Deep Learning and the Ordinary Citizen

I career shifted from startup founder (and before that equity portfolio manager) to tech. Yes, I drank the koolaid and learned how to code.

For me it was an obvious choice. It’s like coming from a different country and not learning the language in a new one. Sure you can get by without speaking it. I’ve known a few people who still speak terrible English (or none at all) despite having lived here for decades.

Sure, it’s a personal choice whether to ‘go native’ or not. But imagine the inconvenience of having to ask someone else to decipher an official notice, or a letter from a new friend. Or being the only witness to an incident that requires the attention of emergency officials, but unable to describe it in the new language, you desperately resort to hand gestures.

Most importantly, not taking up the skill will close off so many opportunities that will open up in the span of a lifetime.

Still, some people make do.

I bring this up because the changes — political, climate-wise, financially — seem to have come at us in rapid succession. Time seems to have compressed these events into a smaller and smaller timeframes.

The question is: is there a point of saturation where we cannot cope with any more changes? Perhaps that is one reason why our immigrant above chose to cocoon. Many, having to deal with new stresses, have taken this option. Harkening back to a simpler time.

Because I drank the tech koolaid, I am find myself tuning in to changes and advances happening in that world. And I want to report to you what I see, from the eyes of a former non-techie.

I especially want to alert you to something that some have called Our Final Invention: Artificial Intelligence, more specifically, Deep Learning. And how it may impact the ordinary citizen.

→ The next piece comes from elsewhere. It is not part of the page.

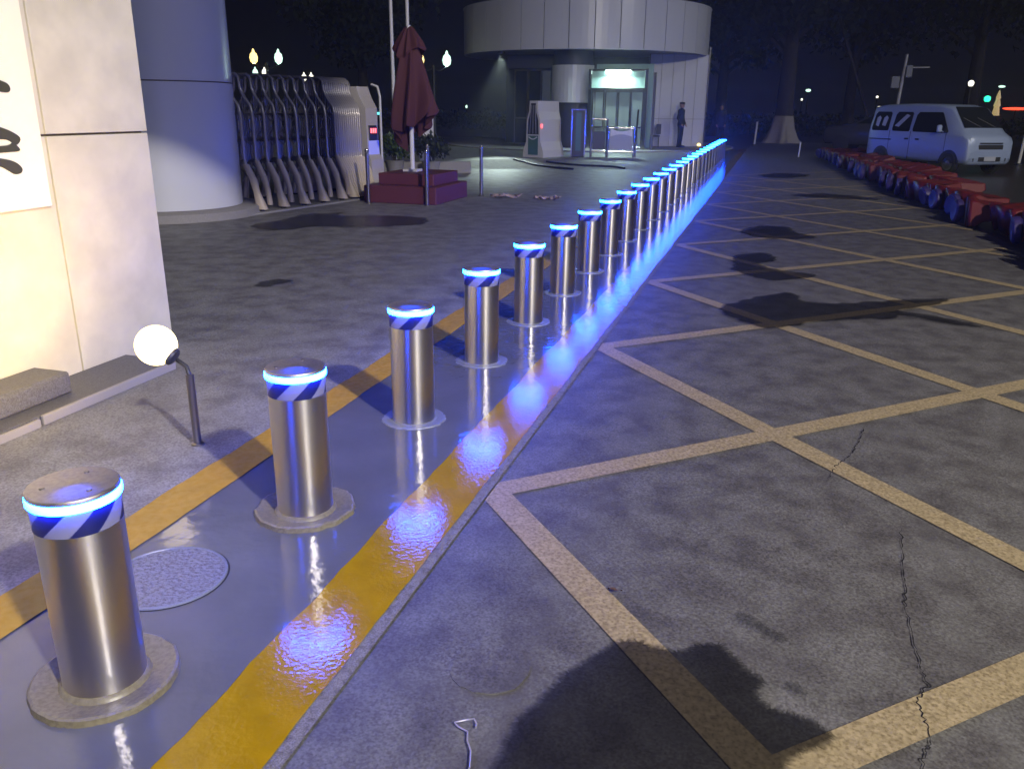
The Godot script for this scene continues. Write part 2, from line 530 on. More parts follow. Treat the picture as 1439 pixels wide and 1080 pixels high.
	wet_patch([-0.30,-9.33,-0.09,-9.70,0.14,-9.59,0.16,-9.17,0.00,-8.98,0.21,-8.72,0.58,-8.49,0.41,-8.28,0.15,-8.08,-0.12,-8.28,-0.29,-8.70], 0.60, 0.05, 3, 0.04)
	wet_patch([-0.35,-11.40,-0.10,-12.09,0.28,-12.16,0.45,-11.57,0.71,-11.26,0.40,-10.96,0.06,-10.89,-0.23,-11.11], 0.60, 0.06, 4, 0.06)
	wet_patch([0.32,-16.81,0.93,-17.50,1.56,-17.32,2.06,-16.69,1.62,-16.51,0.89,-16.62], 0.60, 0.08, 5, 0.08)
	wet_patch([-0.30,-22.03,0.30,-23.07,0.98,-22.60,0.61,-21.48,-0.04,-21.19], 0.60, 0.1, 6, 0.1)
	wet_patch([-6.57,-9.61,-6.53,-10.42,-6.5,-11.0,-6.08,-11.40,-5.98,-11.07,-5.20,-11.37,-4.58,-11.09,-4.49,-10.49,-5.02,-10.06,-5.71,-9.79,-5.97,-9.34], 0.60, 0.06, 7, 0.06)
	wet_patch([-4.33,-6.28,-4.32,-6.52,-4.21,-6.63,-4.04,-6.59,-4.08,-6.37,-4.19,-6.20], 0.5, 0.03, 8, 0.04)
	for c in [[[0.59,-4.30,0.55,-4.09,0.49,-3.88,0.42,-3.73,0.36,-3.51], 0.0028], [[0.62,-3.2,0.59,-2.86,0.56,-2.57,0.56,-2.31,0.57,-2.19,0.53,-2.12,0.54,-1.97,0.51,-1.88,0.5,-1.7], 0.0022]]:
		st = S()
		ribbon(st, c[0], c[1], 0.0052, 12)
		struct("road_crack", st, M.crack)

# ---------------------------------------------------------------- bollards
func bollards() -> void:
	var ordinals := ["nearest", "second", "third", "fourth", "fifth", "sixth", "seventh", "eighth", "ninth", "tenth", "eleventh", "twelfth", "thirteenth", "fourteenth", "fifteenth", "sixteenth", "seventeenth", "eighteenth", "nineteenth", "twentieth", "twenty-first", "twenty-second", "twenty-third", "twenty-fourth", "twenty-fifth", "twenty-sixth", "farthest"]
	var body := S()
	lathe(body, [Vector2(0.1075, 0.0), Vector2(0.1075, 0.498)], 48)
	var tape := S()
	lathe(tape, [Vector2(0.1085, 0.498), Vector2(0.1085, 0.5625)], 48)
	var ring := S()
	lathe(ring, [Vector2(0.104, 0.563), Vector2(0.1125, 0.5645), Vector2(0.1145, 0.568), Vector2(0.1145, 0.583), Vector2(0.1130, 0.5870), Vector2(0.104, 0.588)], 48)
	var cap := S()
	lathe(cap, [Vector2(0.104, 0.568), Vector2(0.104, 0.5885), Vector2(0.1125, 0.589), Vector2(0.1125, 0.595), Vector2(0.110, 0.599), Vector2(0.105, 0.6005), Vector2(0.0, 0.6015)], 48)
	var screw := S()
	for k in 3:
		var a := 0.5 + k * TAU / 3
		lathe(screw, [Vector2(0.007, 0.6), Vector2(0.007, 0.6035), Vector2(0.0, 0.604)], 8, Transform3D(Basis(), Vector3(cos(a) * 0.07, 0, sin(a) * 0.07)))
	for st in [body, tape, ring, cap, screw]: st.generate_normals()
	body.generate_tangents()
	var meshes := [body.commit(), tape.commit(), ring.commit(), cap.commit(), screw.commit()]
	var ragged := noise(1.3, 4, FastNoiseLite.TYPE_SIMPLEX, 8)
	for i in 27:
		var z := -(1.5256 + 1.0802 * i)
		var turn: float = rng.randf_range(0, TAU) if i > 2 else [0.25, 0.1, 0.75][i]
		var where := "on a cream cement collar" if i < 2 else "in the glowing row"
		var o := thing("rising_bollard", "%s steel bollard with blue light ring, counted from the camera, %s" % [ordinals[i], where], "bollard", Vector3(-1.637, 0.003, z), turn, "steel bollards with blue light rings in a row")
		part("steel_body", meshes[0], M.steel, o)
		part("reflective_tape", meshes[1], M.tape, o)
		part("light_ring", meshes[2], M.blue_ring, o)
		part("top_cap", meshes[3], M.cap_steel, o)
		if i < 4: part("cap_screws", meshes[4], M.dull_steel, o)
		var fl := S()
		var big := 0.195 if i < 2 else 0.165
		var edge := func(r: float, a: float, _y: float) -> float:
			return r if r < 0.12 else r * (1.0 + (0.03 if i == 0 else 0.06) * ragged.get_noise_3d(cos(a) * 2, sin(a) * 2, i * 9.0) + (0.008 if i == 0 else 0.04) * ragged.get_noise_3d(cos(a) * 6, sin(a) * 6, i * 9.0 + 40))
		var hgt := 0.022 if i < 2 else 0.007
		lathe(fl, [Vector2(big, 0.0), Vector2(big * 0.985, hgt * 0.8), Vector2(big * 0.95, hgt), Vector2(big * 0.90, hgt * 0.92), Vector2(big * 0.72, hgt * 0.5), Vector2(0.120, hgt * 0.35), Vector2(0.112, hgt * 0.9), Vector2(0.107, hgt * 1.0)], 64 if i < 6 else 20, Transform3D(), edge)
		obj("base_collar", fl, M.flange_cement if i < 2 else M.flange_painted, o)
		var l := OmniLight3D.new()
		l.name = "ring_light"
		l.light_color = Color(0.0012, 0.055, 1.0).linear_to_srgb()
		l.light_energy = 0.12
		l.light_size = 0.125
		l.omni_range = 30.0; l.omni_attenuation = 2.0
		l.shadow_enabled = true
		l.position = Vector3(0, 0.579, 0)
		o.add_child(l)
	# manhole cover painted over between the first two
	var mh := thing("manhole_cover", "round manhole cover painted grey between the first two bollards", "manhole cover", Vector3(-1.83, 0.003, -2.02))
	var st := S()
	lathe(st, [Vector2(0.2, 0.0), Vector2(0.198, 0.006), Vector2(0.190, 0.007), Vector2(0.188, 0.003)], 48)
	obj("rim", st, M.flange_painted, mh)
	st = S()
	lathe(st, [Vector2(0.2055, 0.0005), Vector2(0.2, 0.0012)], 56)
	obj("gap", st, M.crack, mh)
	st = S()
	lathe(st, [Vector2(0.188, 0.004), Vector2(0.0, 0.004)], 48)
	obj("lid", st, M.lid_painted, mh)
	# a small filled core hole on the road
	st = S()
	lathe(st, [Vector2(0.115, 0.0), Vector2(0.115, 0.0035), Vector2(0.0, 0.0035)], 40, Transform3D(Basis(), Vector3(-0.63, 0, -1.9)), func(r: float, a: float, _y: float) -> float: return r * (1.0 + 0.04 * ragged.get_noise_2d(cos(a) * 2, sin(a) * 2)))
	tag(obj("filled_hole", st, M.asphalt), "faint round filled hole in the asphalt beside the wet patch", "road patch")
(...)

One piece you should definitely check out is by Tim Urban[1] which he called The AI Revolution: the Road to Superintelligence. Read it. If only for the very revealing images. Like this one, where he very unscientifically graphs where the ordinary citizen is on the line that depicts human progress through time:

Source: Tim Urban

What was striking to me was that the tech community has excitedly taken in these changes.

Google for example, had replaced a translation algorithm the industry had used for over 30 years with a Deep Learning algorithm in a few months, after it had shown dramatic progress:

At the time, the best BLEU scores for English-French were in the high 20s. An improvement of one point was considered very good; an improvement of two was considered outstanding.
The neural system, on the English-French language pair, showed an improvement over the old system of seven points.
Hughes told Schuster’s team they hadn’t had even half as strong an improvement in their own system in the last four years. (New York Times [2])

In fact Google had reorganized itself around AI, and together with Microsoft, Baidu, Facebook, Salesforce, IBM had begun to remake themselves around AI [3]

These changes have been happening with increasing velocity since, say 2014. They first manifested in the number of AI companies had been bought since then. Also, in the the sudden dearth of technologists who have a unique set of skills . These skills may include some combination of: a higher understanding of maths (Ph.D level is quite ordinary), a facility for writing programming code, the knowledge to use these in tandem with advanced hardware called graphic processing units (GPUs) and the ability to understand and apply knowledge of advanced learning algorithms to vast datasets.

Let’s recap what I’ve covered today —

  1. The ordinary citizen has been suffering stresses in their lives through increasing and more volatile changes in multiple spheres: livelihood /employment prospects, climate, political, financial (among others).
  2. There may even be a growing sense of overload from these stimuli, not dissimilar to what someone who has been thrown into a completely alien culture might feel.
  3. Underneath these external changes might be some more, larger changes coming that may affect a wider swath of the population. This is due to recent startling advances in the technologies called Artificial Intelligence and more specifically Deep Learning.
  4. One indication of these coming changes is the way the biggest companies have reorganized themselves around these technologies.

Could other of the biggest companies be reorganizing themselves also around these technologies?

If it is only early innings in this technology, are the companies just learning how to utilize it?

How will these changes affect our jobs, our way of living?

More importantly, how soon and how fast will these changes occur?

What do these technologies portend for the ordinary citizen?

I will want to talk about my journey from a non-techie, to somewhat a techie, to someone helping a Deep Learning company navigate this new environment. I hope to bring an approachable voice to these changes as they are occurring, and delve more deeply into the business, societal and commercial applications of Deep Learning.